**Task statement**: Check every line of the data below for the string "scene", and copy the ones that hold it.

**Excerpted records**:

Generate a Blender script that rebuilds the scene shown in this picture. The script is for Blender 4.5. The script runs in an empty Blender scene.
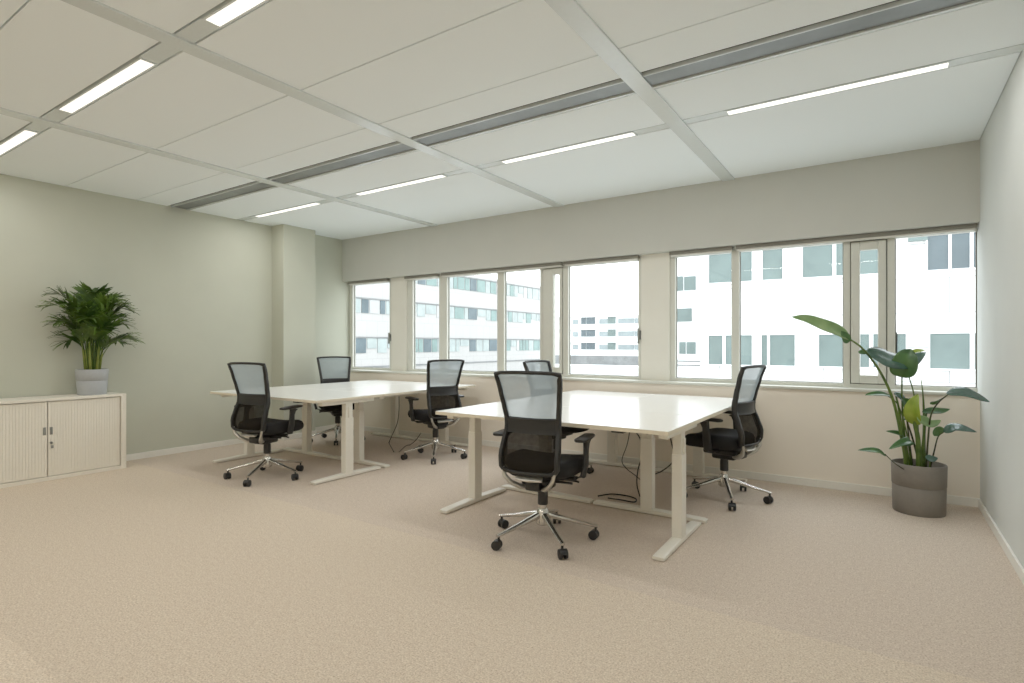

* * *

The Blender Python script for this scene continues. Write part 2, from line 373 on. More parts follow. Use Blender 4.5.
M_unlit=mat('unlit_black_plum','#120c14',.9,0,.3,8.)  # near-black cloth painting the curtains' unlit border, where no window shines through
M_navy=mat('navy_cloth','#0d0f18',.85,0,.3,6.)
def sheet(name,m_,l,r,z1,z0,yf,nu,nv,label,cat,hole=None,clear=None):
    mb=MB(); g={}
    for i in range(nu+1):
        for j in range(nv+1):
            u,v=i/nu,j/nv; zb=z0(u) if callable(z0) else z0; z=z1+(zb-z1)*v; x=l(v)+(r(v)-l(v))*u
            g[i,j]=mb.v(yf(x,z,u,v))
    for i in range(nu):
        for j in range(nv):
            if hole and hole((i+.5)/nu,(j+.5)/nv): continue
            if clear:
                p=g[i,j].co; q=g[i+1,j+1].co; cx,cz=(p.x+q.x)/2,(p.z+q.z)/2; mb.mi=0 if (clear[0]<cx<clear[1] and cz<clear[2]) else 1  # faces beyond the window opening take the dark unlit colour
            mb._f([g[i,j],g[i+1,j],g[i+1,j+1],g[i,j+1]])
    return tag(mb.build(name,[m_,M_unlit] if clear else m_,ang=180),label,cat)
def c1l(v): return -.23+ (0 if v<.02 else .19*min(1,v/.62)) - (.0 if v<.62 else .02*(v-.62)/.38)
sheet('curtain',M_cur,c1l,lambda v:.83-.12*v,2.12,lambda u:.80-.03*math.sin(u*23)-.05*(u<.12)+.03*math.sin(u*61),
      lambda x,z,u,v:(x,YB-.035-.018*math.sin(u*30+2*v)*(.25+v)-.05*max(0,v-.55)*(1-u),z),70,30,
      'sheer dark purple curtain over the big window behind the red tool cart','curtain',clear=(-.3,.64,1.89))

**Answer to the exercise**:
Generate a Blender script that rebuilds the scene shown in this picture. The script is for Blender 4.5. The script runs in an empty Blender scene.
The Blender Python script for this scene continues. Write part 2, from line 373 on. More parts follow. Use Blender 4.5.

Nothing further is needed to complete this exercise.